WSP Group plc signed an agreement in principle to acquire remaining 80.01% stake in Ricardo plc (LSE:RCDO) from Gresham House Asset Management Ltd, Aberforth Partners LLP, Royal London Asset Management Limited and others for approximately £210 million in April 2025. WSP Group plc reached an agreement to acquire remaining 80.01% stake in Ricardo plc on June 11, 2025. A cash consideration of £4.3 price per share will be paid by WSP Group plc. The deal was funded by £230 million of senior debt. The transaction has received irrevocable undertakings from each of the Ricardo Directors who hold Ricardo Shares to vote in favor of the Scheme at the Court Meeting and the resolutions to be proposed at the General Meeting, in respect of a total of 119,283 Ricardo Shares, representing approximately 0.19%. of the existing issued share capital of Ricardo. In addition, it has received irrevocable undertakings to vote in favor of the Scheme at the Court Meeting and the resolutions to be proposed at the General Meeting from Gresham House Asset Management Ltd, Aberforth Partners LLP and Royal London Asset Management Limited in respect of a total of 27,933,608 Ricardo Shares, representing, in aggregate of approximately 44.9% of Ricardo's issued share capital.

The transaction is subject to antitrust regulations in United States of America, Saudi Arabia, United Kingdom, and Australia, approval of shareholders of Ricardo plc and subject to court approval and approval of board of Ricardo plc and due diligence investigation. It was approved. The transaction is expected to be completed in the fourth quarter of 2025. On July 15, 2025, the shareholders of Ricardo PLC has approved the transaction. As of September 4, 2025, the receipt of Saudi Arabia merger control clearance and Australia and United Kingdom foreign investment clearances have now been satisfied. The hearing to sanction the Scheme is scheduled to be held on October 7, 2025. The Scheme is expected to become Effective on October 9, 2025 and the admission to trading of Ricardo Shares on the Main Market will be cancelled with effect from 7.30 a.m. on October 10, 2025. On October 7, 2025, the UK court has approved the scheme.

Mark Preston, James Agnew and Samuel Jackson of RBC Capital Markets, London acted as financial advisor to WSP Group plc. Aisling Zarraga, Iain Fenn, Toby Grimstone, Rachel Hetherington and Bradley Richardson of Linklaters LLP acted as legal advisor to WSP Group plc. James Dawson and Philippe Bégin of Gleacher Shacklock LLP, Investment Banking Arm led by James Dawson acted as financial advisor to Ricardo plc.

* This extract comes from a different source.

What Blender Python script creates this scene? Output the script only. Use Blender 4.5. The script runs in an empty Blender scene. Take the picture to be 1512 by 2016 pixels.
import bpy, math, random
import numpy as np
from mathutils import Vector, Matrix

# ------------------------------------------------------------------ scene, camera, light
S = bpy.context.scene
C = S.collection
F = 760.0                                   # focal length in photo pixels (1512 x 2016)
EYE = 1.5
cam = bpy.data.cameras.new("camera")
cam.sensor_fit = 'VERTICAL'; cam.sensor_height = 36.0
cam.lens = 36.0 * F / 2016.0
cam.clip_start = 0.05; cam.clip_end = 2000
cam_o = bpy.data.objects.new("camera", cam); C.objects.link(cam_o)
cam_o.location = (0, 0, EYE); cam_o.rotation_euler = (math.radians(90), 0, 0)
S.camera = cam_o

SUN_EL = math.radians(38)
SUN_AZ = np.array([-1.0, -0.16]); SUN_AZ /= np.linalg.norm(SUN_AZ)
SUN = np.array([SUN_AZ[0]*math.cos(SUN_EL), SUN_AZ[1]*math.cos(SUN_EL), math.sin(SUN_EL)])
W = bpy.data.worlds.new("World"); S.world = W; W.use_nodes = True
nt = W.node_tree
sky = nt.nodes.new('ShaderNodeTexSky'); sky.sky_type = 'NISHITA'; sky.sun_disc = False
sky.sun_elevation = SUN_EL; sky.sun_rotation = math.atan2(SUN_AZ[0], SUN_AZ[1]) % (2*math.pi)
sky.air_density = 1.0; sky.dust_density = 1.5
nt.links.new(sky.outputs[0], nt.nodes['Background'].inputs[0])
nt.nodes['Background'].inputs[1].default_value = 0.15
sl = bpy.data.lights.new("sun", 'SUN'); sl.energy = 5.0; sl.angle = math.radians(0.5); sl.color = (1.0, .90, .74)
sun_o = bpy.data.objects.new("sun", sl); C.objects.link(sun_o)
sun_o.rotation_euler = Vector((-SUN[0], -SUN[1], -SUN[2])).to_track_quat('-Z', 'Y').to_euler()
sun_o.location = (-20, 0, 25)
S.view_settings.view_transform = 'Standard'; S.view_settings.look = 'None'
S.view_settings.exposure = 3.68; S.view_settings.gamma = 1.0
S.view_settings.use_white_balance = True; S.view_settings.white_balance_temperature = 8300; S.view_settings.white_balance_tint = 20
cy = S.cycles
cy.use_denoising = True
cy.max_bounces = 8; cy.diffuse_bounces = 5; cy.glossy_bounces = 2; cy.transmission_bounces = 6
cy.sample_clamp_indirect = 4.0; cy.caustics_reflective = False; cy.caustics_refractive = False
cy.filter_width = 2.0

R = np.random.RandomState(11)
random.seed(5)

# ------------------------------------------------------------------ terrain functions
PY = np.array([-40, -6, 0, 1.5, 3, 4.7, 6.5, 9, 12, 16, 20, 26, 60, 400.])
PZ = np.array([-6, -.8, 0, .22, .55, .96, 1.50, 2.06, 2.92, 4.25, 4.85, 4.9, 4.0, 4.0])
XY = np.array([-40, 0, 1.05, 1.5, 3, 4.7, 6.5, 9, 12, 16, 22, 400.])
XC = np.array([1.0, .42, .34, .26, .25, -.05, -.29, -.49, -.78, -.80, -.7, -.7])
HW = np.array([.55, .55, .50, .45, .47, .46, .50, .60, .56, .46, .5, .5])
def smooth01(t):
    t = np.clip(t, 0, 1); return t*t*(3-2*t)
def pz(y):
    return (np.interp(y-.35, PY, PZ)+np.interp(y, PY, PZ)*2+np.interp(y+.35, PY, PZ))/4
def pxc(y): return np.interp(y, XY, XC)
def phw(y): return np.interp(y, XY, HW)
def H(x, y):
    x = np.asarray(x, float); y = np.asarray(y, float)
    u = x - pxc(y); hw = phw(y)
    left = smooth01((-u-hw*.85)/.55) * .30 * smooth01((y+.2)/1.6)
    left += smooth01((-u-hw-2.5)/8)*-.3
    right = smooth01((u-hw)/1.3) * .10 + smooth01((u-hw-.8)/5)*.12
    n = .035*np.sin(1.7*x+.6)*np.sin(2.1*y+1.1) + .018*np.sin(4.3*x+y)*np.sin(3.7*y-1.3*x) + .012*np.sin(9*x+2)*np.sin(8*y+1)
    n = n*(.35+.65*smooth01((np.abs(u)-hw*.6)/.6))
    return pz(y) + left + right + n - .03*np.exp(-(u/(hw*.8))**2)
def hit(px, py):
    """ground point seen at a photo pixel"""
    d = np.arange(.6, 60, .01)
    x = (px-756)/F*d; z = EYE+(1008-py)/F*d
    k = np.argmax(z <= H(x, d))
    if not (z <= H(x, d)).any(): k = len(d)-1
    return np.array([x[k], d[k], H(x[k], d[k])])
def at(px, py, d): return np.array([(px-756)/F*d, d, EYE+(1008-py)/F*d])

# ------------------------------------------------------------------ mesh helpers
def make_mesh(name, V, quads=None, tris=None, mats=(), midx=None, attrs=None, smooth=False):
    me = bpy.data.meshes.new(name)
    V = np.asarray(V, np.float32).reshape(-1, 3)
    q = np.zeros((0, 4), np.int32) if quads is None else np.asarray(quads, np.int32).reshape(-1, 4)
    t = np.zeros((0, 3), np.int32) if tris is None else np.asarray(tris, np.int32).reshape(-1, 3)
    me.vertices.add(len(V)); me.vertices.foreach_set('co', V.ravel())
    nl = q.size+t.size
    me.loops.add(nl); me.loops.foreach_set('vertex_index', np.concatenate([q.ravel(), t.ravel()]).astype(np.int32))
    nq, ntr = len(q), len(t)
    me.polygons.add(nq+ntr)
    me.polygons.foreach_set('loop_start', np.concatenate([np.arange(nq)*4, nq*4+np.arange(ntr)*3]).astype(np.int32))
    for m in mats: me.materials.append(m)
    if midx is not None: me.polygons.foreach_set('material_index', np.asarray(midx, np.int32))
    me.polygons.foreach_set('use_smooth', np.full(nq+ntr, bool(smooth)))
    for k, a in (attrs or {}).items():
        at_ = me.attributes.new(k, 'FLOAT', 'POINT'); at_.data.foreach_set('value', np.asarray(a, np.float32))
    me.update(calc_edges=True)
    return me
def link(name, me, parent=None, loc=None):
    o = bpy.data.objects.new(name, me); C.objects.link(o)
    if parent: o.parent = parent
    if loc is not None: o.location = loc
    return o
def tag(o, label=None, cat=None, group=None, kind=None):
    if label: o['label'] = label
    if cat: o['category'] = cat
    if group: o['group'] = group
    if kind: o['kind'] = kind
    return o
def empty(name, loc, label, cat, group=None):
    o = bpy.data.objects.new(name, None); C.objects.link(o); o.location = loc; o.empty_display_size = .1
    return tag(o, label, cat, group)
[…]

Tom Mercer, Duncan Liddell, Duncan Liddell and Lynn Dunne of Ashurst LLP acted as legal advisor to Ricardo plc. James Thompson of Baker & Mckenzie LLP, London and Ben Wilkinson of Baker & McKenzie Advokatbyrå KB acted as legal advisor to RBC Capital Markets. MUFG Corporate Markets Limited acted as registrar for Ricardo plc.

WSP Group plc completed the acquisition of remaining 80.01% stake in Ricardo plc (LSE:RCDO) from Gresham House Asset Management Ltd, Aberforth Partners LLP, Royal London Asset Management Limited and others on October 9, 2025. Settlement of the cash consideration to the shareholders are entitled under the terms of the Scheme will be effected no later than October 23, 2025. As the Scheme has now become effective, Caroline Borg, Mark Clare, Tim Farazmand, Russell King and Sian Rees have tendered their resignations and stepped down as non-executive directors on the Ricardo Board. Karen Sewell and Miles Barnard have been appointed as directors of Ricardo.